Walaupun singkat, Patton Oswalt juga pas dipasangkan dengan Dakota, terutama saat mereka berdialog dalam bahasa Klingon, bahasa yang digunakan di semesta Star Trek. Secara look, film ini juga menyuguhkan tone yang sangat calm dan bernuansa honey-bright yang membuat penontonnya nyaman menikmati gambar sepanjang film.

Skenario yang ditulis oleh Michael Golamco pun cukup menarik, terutama untuk narasi monolog Wendy yang kebanyakan berdialog dengan diri sendiri di dalam pikirannya.
Kelemahan
Banyak tokoh-tokoh yang kehadirannnya tidak terlalu esensial dalam mempengaruhi jalannya cerita di film ini. Misalnya pasangan yang ditemui Wendy di tengah perjalanan yang lantas mencuri iPod miliknya. Atau wanita tua yang tiba-tiba bersimpati dan membawa Wendy bersama rombongannya. Sedikit terkesan mengada-ada.
Ada juga beberapa karakter yang seharusnya bisa punya porsi cerita lebih dalam untuk dieksplor, tapi malah tersisihkan. Salah satunya kisah rekan kerja pria Wendy bernama Nemo yang diam-diam menaruh hati padanya.
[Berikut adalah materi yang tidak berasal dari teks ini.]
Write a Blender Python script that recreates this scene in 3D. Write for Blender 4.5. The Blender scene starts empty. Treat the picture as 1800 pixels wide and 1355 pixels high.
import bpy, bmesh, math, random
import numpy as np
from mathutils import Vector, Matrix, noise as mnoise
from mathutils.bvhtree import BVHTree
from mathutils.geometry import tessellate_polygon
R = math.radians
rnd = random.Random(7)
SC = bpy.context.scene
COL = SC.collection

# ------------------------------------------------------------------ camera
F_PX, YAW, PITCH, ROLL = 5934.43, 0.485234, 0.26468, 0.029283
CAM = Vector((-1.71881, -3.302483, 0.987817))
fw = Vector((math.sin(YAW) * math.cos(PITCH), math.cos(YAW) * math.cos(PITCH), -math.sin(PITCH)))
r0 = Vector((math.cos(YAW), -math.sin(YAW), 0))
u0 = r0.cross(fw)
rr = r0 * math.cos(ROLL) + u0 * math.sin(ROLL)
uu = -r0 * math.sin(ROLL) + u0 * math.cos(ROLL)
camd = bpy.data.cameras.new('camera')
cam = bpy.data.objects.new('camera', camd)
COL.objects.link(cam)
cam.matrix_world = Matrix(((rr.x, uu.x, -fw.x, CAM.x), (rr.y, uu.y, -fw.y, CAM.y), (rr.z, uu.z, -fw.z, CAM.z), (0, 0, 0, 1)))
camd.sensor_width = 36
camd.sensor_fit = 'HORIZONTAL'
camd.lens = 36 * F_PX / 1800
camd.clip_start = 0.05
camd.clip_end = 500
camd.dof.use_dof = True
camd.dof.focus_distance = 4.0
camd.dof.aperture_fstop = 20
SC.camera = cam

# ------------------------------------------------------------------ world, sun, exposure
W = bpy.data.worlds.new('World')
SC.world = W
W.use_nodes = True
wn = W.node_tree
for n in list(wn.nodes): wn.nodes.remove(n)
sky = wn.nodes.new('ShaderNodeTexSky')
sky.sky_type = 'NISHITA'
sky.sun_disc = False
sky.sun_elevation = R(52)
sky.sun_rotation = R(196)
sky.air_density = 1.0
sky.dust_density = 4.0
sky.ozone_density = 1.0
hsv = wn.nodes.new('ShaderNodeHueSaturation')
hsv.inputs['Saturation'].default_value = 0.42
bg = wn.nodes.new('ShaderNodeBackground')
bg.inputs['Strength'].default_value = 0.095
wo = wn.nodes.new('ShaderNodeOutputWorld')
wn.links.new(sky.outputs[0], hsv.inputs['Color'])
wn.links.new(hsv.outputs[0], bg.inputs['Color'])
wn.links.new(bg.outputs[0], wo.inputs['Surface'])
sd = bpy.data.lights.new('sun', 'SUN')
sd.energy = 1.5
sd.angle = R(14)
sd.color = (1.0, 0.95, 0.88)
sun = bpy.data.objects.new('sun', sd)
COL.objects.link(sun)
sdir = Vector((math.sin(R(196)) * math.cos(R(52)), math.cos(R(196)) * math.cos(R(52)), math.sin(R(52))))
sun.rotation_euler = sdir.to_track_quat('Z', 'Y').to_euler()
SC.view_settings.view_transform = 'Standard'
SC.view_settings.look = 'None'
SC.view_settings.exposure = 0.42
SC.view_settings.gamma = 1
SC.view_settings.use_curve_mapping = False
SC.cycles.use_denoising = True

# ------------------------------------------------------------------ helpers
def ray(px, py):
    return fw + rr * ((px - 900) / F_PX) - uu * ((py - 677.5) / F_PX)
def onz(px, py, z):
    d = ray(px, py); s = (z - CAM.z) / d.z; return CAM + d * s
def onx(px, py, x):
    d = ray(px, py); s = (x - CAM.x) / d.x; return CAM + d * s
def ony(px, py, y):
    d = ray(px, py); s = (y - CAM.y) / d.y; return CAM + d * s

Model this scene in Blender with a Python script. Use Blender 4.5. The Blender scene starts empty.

Selain itu, film ini tidak terlalu mendalami kehidupan seseorang dengan autis. Seperti hanya menyuguhkan lapisan terluar dari pengalaman hidup Wendy dengan autis yang dimilikinya.
Kedalaman filosofi-filosofi Star Trek pun tidak memiliki keistimewaan tersendiri di Please Stand By ini.
Rating
7/10
Rekomendasi

Film yang memiliki rating usia 17 tahun ke atas ini sukses menyuguhkan nuansa old school, feelgood yang atraktif pada penontonnya. Meski pesan soal bagaimana seseorang dengan autis menjalani hidupnya tidak terlalu dalam ditelusuri dan dikisahkan.
Tapi film ini bisa membantu untuk sekadar memberi pandangan dari kacamata berbeda bagi publik untuk mengenal sosok seseorang dengan autis. Dengan kemasan yang ringan dan menarik, film ini layak untuk jadi tontonan bersama keluarga dan orang terdekat.